When a ninety-year old member of our Quaker Meeting signed up for an AVP weekend, it inspired me to do the same. Over the decades since, I've seen AVP's work transform the lives of plain folks like me, school children, current and formerly incarcerated persons, trauma victims from Rwanda to El Salvador to Indonesia. AVP volunteers go where angels fear to tread--and release the divine angels inside the most feared and abused people. Now, on my fixed income, donating to AVP nourishes me more than groceries do.
New Nancy
I have been facilitating Alternatives to Violence Project workshops in Massachusetts prisons for over 20 years. I have seen it awaken awareness and connection in men who have almost lost hope. I have also been transformed personally by experiencing the community we build in our three day workshops. AVP core practices and principles have deeply influenced my life, my family's, my practice as a teacher and my connections in my neighborhood and spiritual communities.

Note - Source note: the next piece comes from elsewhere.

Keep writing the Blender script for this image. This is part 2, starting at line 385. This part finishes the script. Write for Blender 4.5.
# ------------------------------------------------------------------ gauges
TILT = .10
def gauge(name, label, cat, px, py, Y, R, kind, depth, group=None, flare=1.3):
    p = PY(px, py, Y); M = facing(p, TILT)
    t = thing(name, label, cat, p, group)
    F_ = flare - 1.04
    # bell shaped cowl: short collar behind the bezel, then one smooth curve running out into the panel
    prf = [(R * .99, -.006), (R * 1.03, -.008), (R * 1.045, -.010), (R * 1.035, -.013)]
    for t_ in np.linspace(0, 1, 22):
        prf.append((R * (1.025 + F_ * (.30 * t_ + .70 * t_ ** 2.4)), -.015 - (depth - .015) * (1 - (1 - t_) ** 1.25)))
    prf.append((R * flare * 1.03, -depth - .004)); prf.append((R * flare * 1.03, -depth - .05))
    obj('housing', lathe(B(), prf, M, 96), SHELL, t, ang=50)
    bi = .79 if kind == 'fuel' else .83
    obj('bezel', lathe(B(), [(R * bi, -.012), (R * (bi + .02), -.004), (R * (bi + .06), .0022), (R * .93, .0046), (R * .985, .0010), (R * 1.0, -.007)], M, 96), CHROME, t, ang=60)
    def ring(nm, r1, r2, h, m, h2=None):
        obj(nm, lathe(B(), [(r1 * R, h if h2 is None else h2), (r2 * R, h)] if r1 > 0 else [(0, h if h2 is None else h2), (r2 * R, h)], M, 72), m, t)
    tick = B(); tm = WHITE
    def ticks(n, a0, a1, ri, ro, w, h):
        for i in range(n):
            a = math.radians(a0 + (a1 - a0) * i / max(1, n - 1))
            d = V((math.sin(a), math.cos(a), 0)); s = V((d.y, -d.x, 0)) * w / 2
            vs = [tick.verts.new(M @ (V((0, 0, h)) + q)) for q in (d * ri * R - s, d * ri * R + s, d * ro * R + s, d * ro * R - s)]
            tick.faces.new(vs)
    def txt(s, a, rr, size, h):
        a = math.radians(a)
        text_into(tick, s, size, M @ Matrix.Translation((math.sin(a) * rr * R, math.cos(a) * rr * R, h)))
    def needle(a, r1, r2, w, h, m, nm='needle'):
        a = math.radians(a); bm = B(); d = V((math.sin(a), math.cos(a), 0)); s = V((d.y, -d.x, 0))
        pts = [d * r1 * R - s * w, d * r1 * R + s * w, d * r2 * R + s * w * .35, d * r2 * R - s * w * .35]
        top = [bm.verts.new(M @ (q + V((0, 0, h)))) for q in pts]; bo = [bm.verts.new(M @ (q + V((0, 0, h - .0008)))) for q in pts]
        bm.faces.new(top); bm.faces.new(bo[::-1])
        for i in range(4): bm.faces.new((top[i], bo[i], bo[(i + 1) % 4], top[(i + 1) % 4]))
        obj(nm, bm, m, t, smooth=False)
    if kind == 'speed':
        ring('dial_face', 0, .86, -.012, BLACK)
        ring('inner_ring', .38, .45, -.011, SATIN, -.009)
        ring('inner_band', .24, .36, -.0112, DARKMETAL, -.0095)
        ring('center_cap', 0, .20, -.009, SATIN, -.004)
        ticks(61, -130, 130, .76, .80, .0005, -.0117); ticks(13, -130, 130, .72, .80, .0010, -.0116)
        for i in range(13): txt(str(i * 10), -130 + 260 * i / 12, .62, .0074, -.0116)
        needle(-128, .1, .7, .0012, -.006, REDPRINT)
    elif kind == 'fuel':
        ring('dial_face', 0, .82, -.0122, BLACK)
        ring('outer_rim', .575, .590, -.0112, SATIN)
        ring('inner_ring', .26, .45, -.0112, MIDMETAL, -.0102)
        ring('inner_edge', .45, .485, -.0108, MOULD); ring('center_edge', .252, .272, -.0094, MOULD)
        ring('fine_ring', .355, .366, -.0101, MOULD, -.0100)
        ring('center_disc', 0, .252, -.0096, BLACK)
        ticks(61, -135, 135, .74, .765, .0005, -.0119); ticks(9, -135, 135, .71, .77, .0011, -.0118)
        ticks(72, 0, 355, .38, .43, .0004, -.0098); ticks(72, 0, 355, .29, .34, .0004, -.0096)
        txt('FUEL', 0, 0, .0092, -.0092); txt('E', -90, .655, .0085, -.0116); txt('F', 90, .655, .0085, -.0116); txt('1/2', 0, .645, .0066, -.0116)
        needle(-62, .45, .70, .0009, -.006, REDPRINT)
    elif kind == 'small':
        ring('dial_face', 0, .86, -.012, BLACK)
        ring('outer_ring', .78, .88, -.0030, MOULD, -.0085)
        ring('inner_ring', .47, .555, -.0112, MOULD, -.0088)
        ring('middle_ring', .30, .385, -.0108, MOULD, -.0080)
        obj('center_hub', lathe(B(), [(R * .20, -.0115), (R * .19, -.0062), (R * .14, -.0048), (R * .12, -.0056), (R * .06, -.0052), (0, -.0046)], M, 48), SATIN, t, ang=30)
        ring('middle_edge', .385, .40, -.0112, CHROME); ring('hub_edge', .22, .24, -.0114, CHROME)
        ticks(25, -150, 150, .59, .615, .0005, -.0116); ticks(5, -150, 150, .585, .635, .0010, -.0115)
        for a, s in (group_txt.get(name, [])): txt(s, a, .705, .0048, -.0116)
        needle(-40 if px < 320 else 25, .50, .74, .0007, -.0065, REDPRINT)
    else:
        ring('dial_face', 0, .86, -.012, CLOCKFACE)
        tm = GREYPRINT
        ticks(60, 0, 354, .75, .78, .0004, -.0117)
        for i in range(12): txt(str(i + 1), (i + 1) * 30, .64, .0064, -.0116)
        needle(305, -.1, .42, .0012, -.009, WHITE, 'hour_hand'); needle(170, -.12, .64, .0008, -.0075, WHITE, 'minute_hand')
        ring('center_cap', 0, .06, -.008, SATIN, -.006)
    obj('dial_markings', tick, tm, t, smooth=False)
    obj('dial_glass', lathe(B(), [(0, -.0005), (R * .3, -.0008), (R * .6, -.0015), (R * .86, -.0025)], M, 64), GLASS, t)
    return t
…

Going to prison with AVP made me loose my wanderlust. Here was all the depth and breadth of experience I needed. Then AVP took me back on the road to learn and teach at National and International gatherings, to facilitate workshops for correctional officers in Kenya, and to support facilitators in many countries remotely.
The unique blend of reflection, sharing, learning and hilarity draws participants in during our opening hours together and they report lasting connection long after the workshop.
Applying our principles at all levels of the organization has helped us be inclusive and develop a broad based consensus.